**Objective**
Only the lines from the start of the data through the line containing "PI = math.pi" should be written out, exactly as they are, with both ends included and the pictures left out.

>>>>

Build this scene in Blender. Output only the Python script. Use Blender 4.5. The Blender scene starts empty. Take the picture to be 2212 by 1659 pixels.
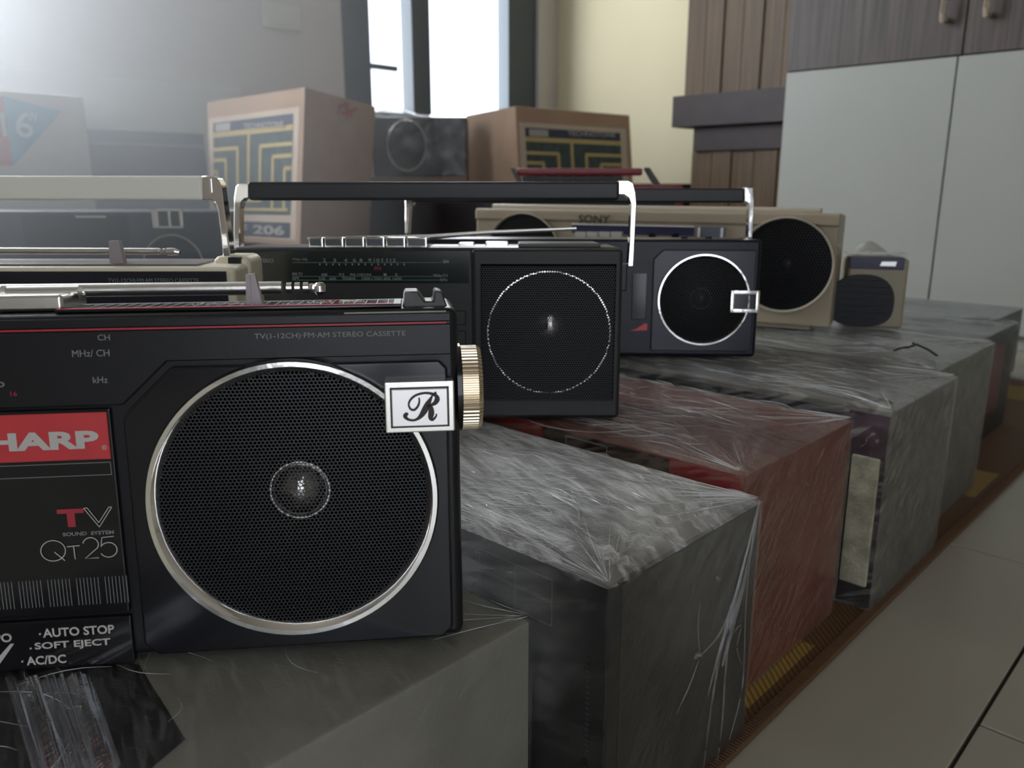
import bpy, bmesh, math, random
from mathutils import Vector, Matrix, noise
C = bpy.context.scene.collection
S = bpy.context.scene
rnd = random.Random(4)
PI = math.pi

# ---------------------------------------------------------------- camera
F_PX, CX, CY = 1750.0, 1106.0, 829.5
PITCH = math.atan(430 / F_PX)
YAW = math.radians(43.74)          # camera heading, left of the room's +Y axis
CAM_Z = 0.30
cam = bpy.data.cameras.new('camera'); co = bpy.data.objects.new('camera', cam); C.objects.link(co)
cam.sensor_width = 36; cam.lens = F_PX / 2212 * 36
cam.clip_start = 0.01; cam.clip_end = 60
co.location = (0, 0, CAM_Z); co.rotation_euler = (PI / 2 - PITCH, 0, YAW)
cam.dof.use_dof = True; cam.dof.focus_distance = 0.37; cam.dof.aperture_fstop = 15
S.camera = co

# ---------------------------------------------------------------- world, lights, exposure
S.view_settings.view_transform = 'Standard'; S.view_settings.look = 'None'
S.view_settings.gamma = 1; S.view_settings.use_curve_mapping = False
S.view_settings.exposure = -0.05
try:
    S.cycles.use_denoising = True
    S.cycles.max_bounces = 8; S.cycles.transparent_max_bounces = 12
    S.cycles.sample_clamp_indirect = 6
    S.cycles.volume_bounces = 0
except Exception: pass
w = bpy.data.worlds.new('sky'); S.world = w; w.use_nodes = True
w.node_tree.nodes['Background'].inputs[0].default_value = (0.80, 0.88, 1.0, 1)
w.node_tree.nodes['Background'].inputs[1].default_value = 3.0

def area(name, loc, rot, sx, sy, power, col):
    l = bpy.data.lights.new(name, 'AREA'); l.shape = 'RECTANGLE'; l.size = sx; l.size_y = sy
    l.energy = power; l.color = col
    o = bpy.data.objects.new(name, l); C.objects.link(o); o.location = loc; o.rotation_euler = rot
    return o
# daylight entering through the three openings of the room
WALL_L = -2.2345; WALL_B = 2.6; WALL_R = 1.15; WALL_F = -2.2; CEIL = 2.5
area('daylight_rear_window', (WALL_L - 0.30, 2.10, 1.28), (0, -PI / 2, 0), 2.2, 1.5, 75, (0.97, 0.99, 1.0))
area('daylight_left_window', (WALL_L - 0.20, -0.12, 1.25), (0, -PI / 2, 0), 1.7, 1.36, 165, (0.86, 0.93, 1.0))
area('daylight_balcony_door', (WALL_R + 0.16, -1.05, 1.02), (0, PI / 2, 0), 2.0, 1.3, 7.0, (1.0, 0.96, 0.90))

# ---------------------------------------------------------------- helpers
def cam2w(X, Y, Z):
    c, s = math.cos(YAW), math.sin(YAW)
    return Vector((X * c - Y * s, X * s + Y * c, Z + CAM_Z))
def ray(px, py):
    c, s = math.cos(PITCH), math.sin(PITCH)
    a, b = (px - CX) / F_PX, (py - CY) / F_PX
    return Vector((a, c - b * s, -s - b * c))          # camera-heading frame, z relative to the lens
def on_z(px, py, z):                                   # point of a horizontal plane (world height z)
    r = ray(px, py); k = (z - CAM_Z) / r.z; return cam2w(r.x * k, r.y * k, r.z * k)
def on_Y(px, py, Y):
    r = ray(px, py); k = Y / r.y; return cam2w(r.x * k, Y, r.z * k)
def on_u(px, py, u):
    d = cam2w(*ray(px, py)) - Vector((0, 0, CAM_Z)); return d * (u / d.y) + Vector((0, 0, CAM_Z))
def on_n(px, py, n):
    d = cam2w(*ray(px, py)) - Vector((0, 0, CAM_Z)); return d * (n / d.x) + Vector((0, 0, CAM_Z))

MATS = {}
def mat(name, col, rough=0.5, metal=0.0, coat=0.0, noise_scale=0, noise_amt=0.0, bump=0.0, bump_scale=200, stretch=None, col2=None, emis=None, spec=0.5, coat_rough=0.08):
    if name in MATS: return MATS[name]
    m = bpy.data.materials.new(name); m.use_nodes = True; nt = m.node_tree; b = nt.nodes['Principled BSDF']
    b.inputs['Base Color'].default_value = (*col, 1); b.inputs['Roughness'].default_value = rough
    b.inputs['Metallic'].default_value = metal; b.inputs['Coat Weight'].default_value = coat
    b.inputs['Coat Roughness'].default_value = coat_rough; b.inputs['Specular IOR Level'].default_value = spec
    if noise_scale or bump:
        tc = nt.nodes.new('ShaderNodeTexCoord'); mp = nt.nodes.new('ShaderNodeMapping')
        nt.links.new(tc.outputs['Object'], mp.inputs['Vector'])
        if stretch: mp.inputs['Scale'].default_value = stretch
    if noise_scale:
        n = nt.nodes.new('ShaderNodeTexNoise'); n.inputs['Scale'].default_value = noise_scale; n.inputs['Detail'].default_value = 5
        nt.links.new(mp.outputs[0], n.inputs['Vector'])
        mx = nt.nodes.new('ShaderNodeMix'); mx.data_type = 'RGBA'
        c2 = col2 or tuple(min(1, c * (1 + noise_amt)) for c in col); c1 = col if col2 else tuple(c * (1 - noise_amt) for c in col)
        mx.inputs[6].default_value = (*c1, 1); mx.inputs[7].default_value = (*c2, 1)
        rp = nt.nodes.new('ShaderNodeMapRange'); rp.inputs[1].default_value = 0.35; rp.inputs[2].default_value = 0.65
        nt.links.new(n.outputs[0], rp.inputs[0]); nt.links.new(rp.outputs[0], mx.inputs[0]); nt.links.new(mx.outputs[2], b.inputs['Base Color'])
    if bump:
        n2 = nt.nodes.new('ShaderNodeTexNoise'); n2.inputs['Scale'].default_value = bump_scale; n2.inputs['Detail'].default_value = 3
        nt.links.new(mp.outputs[0], n2.inputs['Vector'])
        bp = nt.nodes.new('ShaderNodeBump'); bp.inputs['Strength'].default_value = bump; bp.inputs['Distance'].default_value = 0.001
        nt.links.new(n2.outputs[0], bp.inputs['Height']); nt.links.new(bp.outputs[0], b.inputs['Normal'])
    if emis:
        b.inputs['Emission Color'].default_value = (*emis[0], 1); b.inputs['Emission Strength'].default_value = emis[1]
    MATS[name] = m; return m

def film_mat(name, milky, seed, grain=(12, 110, 16), streak=(0.45, 0.75), rough=0.2, bump=0.5, tint=(0.80, 0.80, 0.77), side=0.25, patch=None, gloss=1.3):
    """clear stretch film: see-through, glossy, milky along its stretch lines; lid sheen painted in by facing, sides dulled"""
    m = bpy.data.materials.new(name); m.use_nodes = True; nt = m.node_tree; N = nt.nodes; L = nt.links
    N.remove(N['Principled BSDF']); out = N['Material Output']
    tc = N.new('ShaderNodeTexCoord')
    def nz(scale, rot, sc, detail=7, dist=0.6):
        r_ = N.new('ShaderNodeMapping'); r_.inputs['Rotation'].default_value = rot; r_.inputs['Location'].default_value = (seed, seed * 2.3, seed * .7); L.new(tc.outputs['Object'], r_.inputs[0])
        p_ = N.new('ShaderNodeMapping'); p_.inputs['Scale'].default_value = sc; L.new(r_.outputs[0], p_.inputs[0])
        n_ = N.new('ShaderNodeTexNoise'); n_.inputs['Scale'].default_value = scale; n_.inputs['Detail'].default_value = detail; n_.inputs['Distortion'].default_value = dist
        L.new(p_.outputs[0], n_.inputs['Vector']); return n_.outputs[0]
    def rng(x, a, b, c, d):
        r_ = N.new('ShaderNodeMapRange'); r_.inputs[1].default_value = a; r_.inputs[2].default_value = b; r_.inputs[3].default_value = c; r_.inputs[4].default_value = d; L.new(x, r_.inputs[0]); return r_.outputs[0]
    def op(k, a, b, clamp=False):
        q = N.new('ShaderNodeMath'); q.operation = k; q.use_clamp = clamp; L.new(a, q.inputs[0])
        if isinstance(b, (int, float)): q.inputs[1].default_value = b
        else: L.new(b, q.inputs[1])
        return q.outputs[0]
    fine = nz(4, (0.75, 0.1, 0.22), grain); broad = nz(14, (0, 0, 0), (1, 1.6, 1), 4)
    thr = nz(7, (0.2, 0.7, -0.5), (grain[0] * 1.2, grain[1] * 1.3, grain[2] * 1.2), 3, 1.4)
    k = op('MULTIPLY', rng(fine, streak[0], streak[1], 0.15, 1.0), rng(broad, 0.30, 0.72, 0.60, 1.0))
    k = op('ADD', k, rng(thr, 0.60, 0.70, 0.0, 0.35))
    ge = N.new('ShaderNodeNewGeometry'); sx = N.new('ShaderNodeSeparateXYZ'); L.new(ge.outputs['Normal'], sx.inputs[0])
    k = op('MULTIPLY', k, rng(sx.outputs[2], 0.3, 0.8, side, 1.0))  # upward faces painted whiter, imitating window sheen on the lids
    k = op('MULTIPLY', k, milky)
    if patch:                                            # window sheen on the crumpled lid film, painted as a whiter area
        pv = N.new('ShaderNodeVectorMath'); pv.operation = 'DISTANCE'; L.new(tc.outputs['Object'], pv.inputs[0]); pv.inputs[1].default_value = patch[:3]
        k = op('ADD', k, op('MULTIPLY', rng(pv.outputs['Value'], patch[3], 0.0, 0.0, patch[4]), rng(fine, 0.25, 0.75, 0.35, 1.0)), True)
    df = N.new('ShaderNodeBsdfDiffuse'); df.inputs[0].default_value = (*tint, 1)
    tr = N.new('ShaderNodeBsdfTransparent')
    mx = N.new('ShaderNodeMixShader'); L.new(k, mx.inputs[0]); L.new(tr.outputs[0], mx.inputs[1]); L.new(df.outputs[0], mx.inputs[2])
    gl = N.new('ShaderNodeBsdfGlossy'); gl.inputs['Roughness'].default_value = rough; gl.inputs[0].default_value = (0.95, 0.97, 1, 1)
    bp = N.new('ShaderNodeBump'); bp.inputs['Strength'].default_value = bump; bp.inputs['Distance'].default_value = 0.0012
    L.new(op('ADD', nz(9, (0.6, 0.2, 0.3), (grain[0], grain[1] * .6, grain[2]), 6, 1.2), op('MULTIPLY', thr, 0.6)), bp.inputs['Height']); L.new(bp.outputs[0], gl.inputs['Normal'])
    fr = N.new('ShaderNodeFresnel'); fr.inputs[0].default_value = 1.5; L.new(bp.outputs[0], fr.inputs['Normal'])
    f2 = op('MULTIPLY', fr.outputs[0], gloss, True)
    f2 = op('MULTIPLY', f2, rng(sx.outputs[2], 0.3, 0.8, 0.45, 1.0))  # side gloss cut by facing, so the door reflects less there
    m2 = N.new('ShaderNodeMixShader'); L.new(f2, m2.inputs[0]); L.new(mx.outputs[0], m2.inputs[1]); L.new(gl.outputs[0], m2.inputs[2])
    L.new(m2.outputs[0], out.inputs['Surface'])
    return m

def props(o, label=None, cat=None, group=None, kind=None):
    if label: o['label'] = label
    if cat: o['category'] = cat
    if group: o['group'] = group
    if kind: o['kind'] = kind
    return o
def thing(name, label, cat, loc=(0, 0, 0), rot=(0, 0, 0), group=None):
    o = bpy.data.objects.new(name, None); C.objects.link(o); o.empty_display_size = 0.02
    o.location = loc; o.rotation_euler = rot
    return props(o, label, cat, group)

def even_normals(o):                                  # flat faces stay flat between rounded edges
    m = o.modifiers.new('even_normals', 'WEIGHTED_NORMAL'); m.keep_sharp = True; m.weight = 80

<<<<

**Response below**
Build this scene in Blender. Output only the Python script. Use Blender 4.5. The Blender scene starts empty. Take the picture to be 2212 by 1659 pixels.
import bpy, bmesh, math, random
from mathutils import Vector, Matrix, noise
C = bpy.context.scene.collection
S = bpy.context.scene
rnd = random.Random(4)
PI = math.pi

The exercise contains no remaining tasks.